GIVEN INFORMATION:
******************************

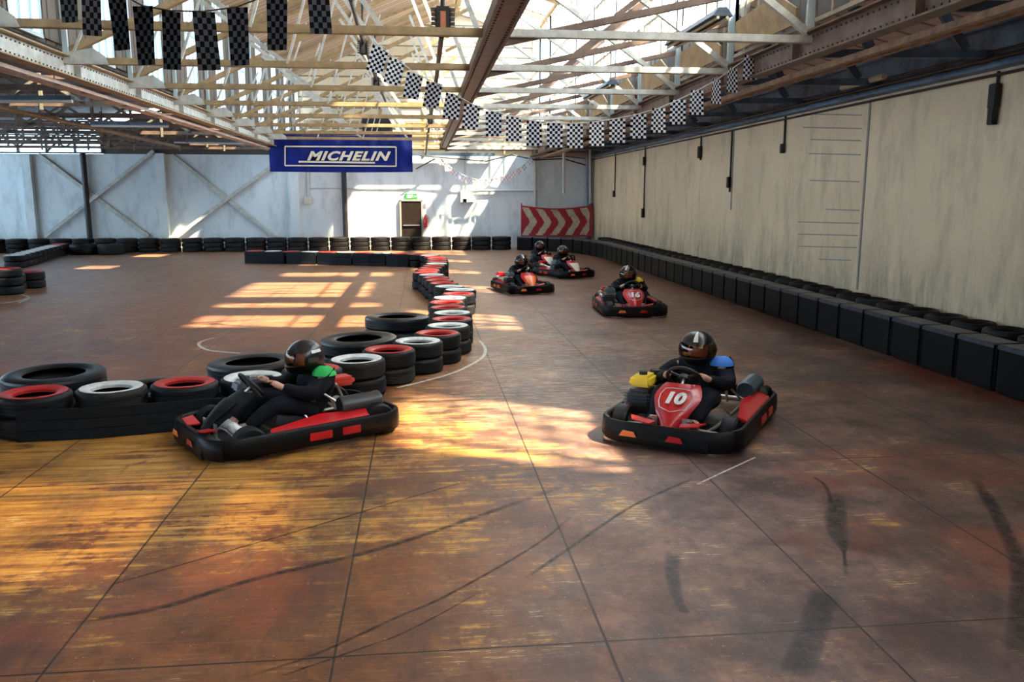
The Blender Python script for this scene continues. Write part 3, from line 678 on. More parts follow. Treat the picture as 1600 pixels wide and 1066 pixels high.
b = MB(); b.tube([(-BW/2, 0, BH+.01), (BW/2, 0, BH+.01)], .02, 6); b.tube([(-BW/2, 0, BH), (-BW/2, 0, BH+.45)], .008, 5); b.tube([(BW/2, 0, BH), (BW/2, 0, BH+.45)], .008, 5); b.build('hanging_cord', M['black_pipe'], r)

# chevron banner
cyb = 35.9; a = G(815, 321, y=cyb); c = G(941, 370, y=cyb); X0, X1 = a.x, min(c.x, 7.35); Z0, Z1 = G(815, 370, y=cyb).z, a.z
r = empty('chevron_banner', (X0, cyb, Z0), label='red and cream chevron arrow banner in the right back corner', cat='banner'); W_, H_ = X1-X0, Z1-Z0
bm = bmesh.new(); NU, NV = 88, 20; V = []
for i in range(NU+1):
    col = []
    for j in range(NV+1):
        u, v = i/NU, j/NV; sag = -.13*math.sin(u*PI)*v
        col.append(bm.verts.new((u*W_, .03*math.sin(u*21+v*3)*v, v*H_+sag)))
    V.append(col)
for i in range(NU):
    for j in range(NV):
        f = bm.faces.new((V[i][j], V[i+1][j], V[i+1][j+1], V[i][j+1])); u, v = (i+.5)/NU, (j+.5)/NV
        t_ = (u*W_-(.5-abs(v-.5))*.85+.05)/ (W_*.205); edge = v < .04 or v > .96 or u < .015 or u > .97
        f.material_index = 0 if (edge or t_ < 0 or t_ > 4.5) else (1 if (t_ % 1.0) < .5 else 0)
mm = MB(); mm.bm.free(); mm.bm = bm; mm.build('chevron_cloth', [M['chev_red'], M['chev_cream']], r)
b = MB(); b.cyl((0, .02, -.1), (0, .02, H_+.1), .025, 8); b.cyl((W_, .02, -.1), (W_, .02, H_+.1), .025, 8); b.build('banner_pole', M['chev_red'], r)
# support legs so that it stands
b = MB(); b.cyl((0.0, .05, -Z0+.0), (0.0, .05, -.08), .02, 8); b.cyl((W_, .05, -Z0), (W_, .05, -.08), .02, 8); b.build('banner_stake', M['black_pipe'], r)

# ------------------------------------------------------------------ checkered bunting
def flag_mesh(w_, h_, nu, nv, ms, bend):
    bm = bmesh.new(); V = [[bm.verts.new((( i/nu-.5)*w_, bend*math.sin(2.2*i/nu+1.5*j/nv), -j/nv*h_)) for j in range(nv+1)] for i in range(nu+1)]
    for i in range(nu):
        for j in range(nv):
            f = bm.faces.new((V[i][j], V[i+1][j], V[i+1][j+1], V[i][j+1])); f.material_index = (i+j) % 2
    bmesh.ops.solidify(bm, geom=list(bm.faces), thickness=.002)
    me = bpy.data.meshes.new('checkered_flag'); bm.to_mesh(me); bm.free()
    for q in ms: me.materials.append(q)
    return me
fm1 = flag_mesh(.215, .56, 5, 10, (M['flag_k'], M['flag_g']), .02)
fm1b = flag_mesh(.17, .56, 5, 10, (M['flag_k'], M['flag_g']), .03)
near = [(101, -60, 1), (141, -38, 1), (180, -15, 1), (222, 9, 0), (267, 17, 1), (318, 18, 0), (370, 11, 0), (432, -13, 0), (495, -39, 0)]
pts = [G(60, -85, y=9)]
for i, (px, py, k) in enumerate(near):
    p = G(px, py, y=9.0); pts.append(p+Vector((0, 0, .0)))
    o = bpy.data.objects.new('checkered_flag', fm1b if k else fm1); C.objects.link(o); o.location = p; o.rotation_euler = (0, .05*math.sin(i*2.1), .35*math.sin(i*1.7))
    tag(o, 'dark grey-checked pennant at upper left, %s from the left end of its string' % ordn(i).replace('nearest', 'first'), 'flag', 'dark checkered flags at upper left')
pts.append(G(560, -80, y=9))
tag(MB().tube(pts, .008, 5).build('bunting_string', M['black_pipe']), 'black string holding the dark checkered pennants at upper left', 'string')
fm2 = flag_mesh(.225, .34, 6, 9, (M['flag_k'], M['flag_w']), .02)
far = [(595, 92), (621, 111), (649, 133), (679, 147), (709, 165), (738, 181), (771, 192), (803, 200), (835, 207), (867, 210), (899, 211), (933, 208), (965, 203), (998, 196), (1030, 187), (1060, 174), (1090, 159), (1121, 142), (1146, 124), (1174, 104)]
pts = [G(572, 52, y=12)]
for i, (px, py) in enumerate(far):
    p = G(px, py-18, y=12.0); pts.append(Vector(p))
    o = bpy.data.objects.new('checkered_flag', fm2); C.objects.link(o); o.location = p; o.rotation_euler = (0, (.30 if i < 6 else 0)*(1-i/8)-(.0), .25*math.sin(i*1.9)+(.5 if i > 15 else 0))
    tag(o, 'black and white checkered flag on the long hall string, %s from its left end' % ordn(i).replace('nearest', 'first'), 'flag', 'checkered flags across the middle of the hall')
pts.append(G(1215, 58, y=12))
tag(MB().tube(pts, .007, 5).build('bunting_string', M['white_pipe']), 'pale string of the black and white checkered bunting', 'string')
fm3 = []
for c_ in ('pale_pink', 'pale_blue'):
    me = flag_mesh(.20, .27, 3, 3, (M['pale_flag'], M[c_]), .01); fm3.append(me)
pts = []
for i in range(17):
    u = i/16; px = 690+u*138; py = 248+34*math.sin(PI*min(1, u*1.0))**.8*(1 if u < .5 else .95)
    p = G(px, py, y=35.9); pts.append(p)
    o = bpy.data.objects.new('small_flag', fm3[(i//3) % 2]); C.objects.link(o); o.location = p; o.rotation_euler = (0, 0, .2*math.sin(i))
    tag(o, 'tiny faded flag by the back wall, %s from the left of its string' % ordn(i).replace('nearest', 'first'), 'flag', 'small faded flags by the back wall')
tag(MB().tube(pts, .008, 5).build('bunting_string', M['white_pipe']), 'string of tiny faded flags in front of the back wall', 'string')

# ------------------------------------------------------------------ tyres
def tyre_mesh(R, Wd, mat, name='tyre', n=40):
    ri = R*.60; h = Wd/2
    pr = [(ri, -h*.72), (ri*1.06, -h*.86), (R*.80, -h*1.0), (R*.93, -h*.93), (R*.985, -h*.78)]
    g = R*.018
    for z in (-.5, -.17, .17, .5): pr += [(R*1.0, (z-.12)*h), (R-g, (z-.10)*h), (R-g, (z+.0)*h), (R*1.0, (z+.02)*h)]
    pr += [(R*.985, h*.78), (R*.93, h*.93), (R*.80, h*1.0), (ri*1.06, h*.86), (ri, h*.72), (ri*1.07, h*.55), (R*.84, h*.62), (R*.92, 0), (R*.84, -h*.62), (ri*1.07, -h*.55)]
    b = MB(); b.lathe([(r_, z+h) for r_, z in pr], n, closed=True)
    bmesh.ops.recalc_face_normals(b.bm, faces=b.bm.faces)
    me = bpy.data.meshes.new(name); b.bm.to_mesh(me); b.bm.free(); me.materials.append(mat); me.shade_smooth(); me.set_sharp_from_angle(angle=math.radians(40)); return me
def ring_mesh(R, Wd, mat, n=40):
    ri = R*.60; h = Wd/2; e = .004
    pr = [(ri-.004, h*.50), (ri-.004, h*.74+e), (ri*1.06, h*.86+e), (R*.80, h+e), (R*.885, h*.965+e), (R*.885, h*.94), (R*.80, h*.97), (ri*1.06, h*.82), (ri+.004, h*.70), (ri+.004, h*.5)]
    b = MB(); b.lathe([(r_, z+h) for r_, z in pr], n, closed=True); bmesh.ops.recalc_face_normals(b.bm, faces=b.bm.faces)
    me = bpy.data.meshes.new('painted_rim'); b.bm.to_mesh(me); b.bm.free(); me.materials.append(mat); me.shade_smooth(); me.set_sharp_from_angle(angle=math.radians(50)); return me
TR, TW = .325, .20
T_small = tyre_mesh(TR, TW, M['rubber']); T_dust = tyre_mesh(TR, TW, M['rubber_dusty'])
R_red, R_white = ring_mesh(TR, TW, M['paint_red']), ring_mesh(TR, TW, M['paint_white'])
T_back = tyre_mesh(.41, .183, M['rubber_dusty']); T_wall = tyre_mesh(.275, .31, M['rubber']); T_big = tyre_mesh(.50, .205, M['rubber_big'], n=56); T_mid = tyre_mesh(.36, .20, M['rubber_big'], n=48)
def put(me, loc, label, group=None, ring=None, rot=(0, 0, 0), name='tyre'):
    o = bpy.data.objects.new(name, me); C.objects.link(o); o.location = loc; o.rotation_euler = (rot[0], rot[1], rot[2] or random.random()*6)
    tag(o, label, 'tyre', group)
    if ring:
        c_ = bpy.data.objects.new('painted_rim', ring); C.objects.link(c_); c_.parent = o
        c_['label'] = 'red painted rim' if ring is R_red else 'white painted rim'
    return o
def resample(P, step):
    P = [Vector(p) for p in P]; out = [P[0].copy()]; i = 0; cur = P[0].copy()
    while i < len(P)-1:
        d = (P[i+1]-cur).length; need = step
        # walk so that straight-line distance equals step
        t_ = cur.copy(); j = i
        best = None
        while j < len(P)-1:
            a_ = P[j] if j != i else cur; seg = P[j+1]-a_; n_ = max(2, int(seg.length/.01))
            for k in range(1, n_+1):
                q = a_+seg*(k/n_)
                if (q-out[-1]).length >= step: best = (q, j); break
            if best: break
            j += 1
        if not best: break
        cur, i = best[0].copy(), best[1]; out.append(cur.copy())
    return out
# the S-shaped chicane
path = [(-4.38, 8.12), (-3.67, 8.22), (-2.35, 8.52), (-1.80, 8.68), (-1.25, 9.02), (-.72, 9.62), (-.40, 10.19), (-.02, 10.80), (.26, 11.5), (.40, 12.2), (.47, 13.2), (.40, 14.2), (.42, 15.1), (.67, 15.8), (.74, 16.6), (.52, 17.3), (.38, 18.4), (.26, 19.6), (.06, 20.6), (.20, 21.8), (.42, 23.4), (.44, 25.4), (.20, 26.7), (-.6, 27.4), (-2.3, 28.1), (-4.0, 28.8), (-5.9, 29.35)]
cp = resample([(x, y, 0) for x, y in path], .662)
seqn = ['red', 'red', 'white', 'red', 'white', 'red', 'white', 'red', 'white', 'red', 'white', 'red', 'white', 'red', 'red', 'white', 'red', 'white', 'white', 'red']
for i, p in enumerate(cp):
    colr = seqn[i] if i < len(seqn) else (['red', 'red', 'white', 'red', 'red'][i % 5] if i < 34 else ['red', 'white', 'red', 'white'][i % 4])
    lo = put(T_dust if i % 3 == 1 else T_small, (p.x+random.uniform(-.015, .015), p.y, 0), 'plain lower tyre of the %s chicane stack counted from its near left end' % ordn(i).replace('nearest', 'first'), 'lower chicane tyres')
    put(T_dust if i % 4 == 2 else T_small, (p.x, p.y, TW+.002), '%s-rimmed tyre topping the %s chicane stack counted from its near left end' % (colr, ordn(i).replace('nearest', 'first')), 'painted top tyres of the chicane', R_red if colr == 'red' else R_white, rot=(random.uniform(-.012, .012), random.uniform(-.012, .012), 0))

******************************

PROBLEM TO SOLVE:
Only the lines from the top of the data through the line with "b.build('hanging_cord', M['black_pipe'], r)" should be quoted, exactly and with both ends kept; skip the pictures.

ANSWER BELOW:
The Blender Python script for this scene continues. Write part 3, from line 678 on. More parts follow. Treat the picture as 1600 pixels wide and 1066 pixels high.
b = MB(); b.tube([(-BW/2, 0, BH+.01), (BW/2, 0, BH+.01)], .02, 6); b.tube([(-BW/2, 0, BH), (-BW/2, 0, BH+.45)], .008, 5); b.tube([(BW/2, 0, BH), (BW/2, 0, BH+.45)], .008, 5); b.build('hanging_cord', M['black_pipe'], r)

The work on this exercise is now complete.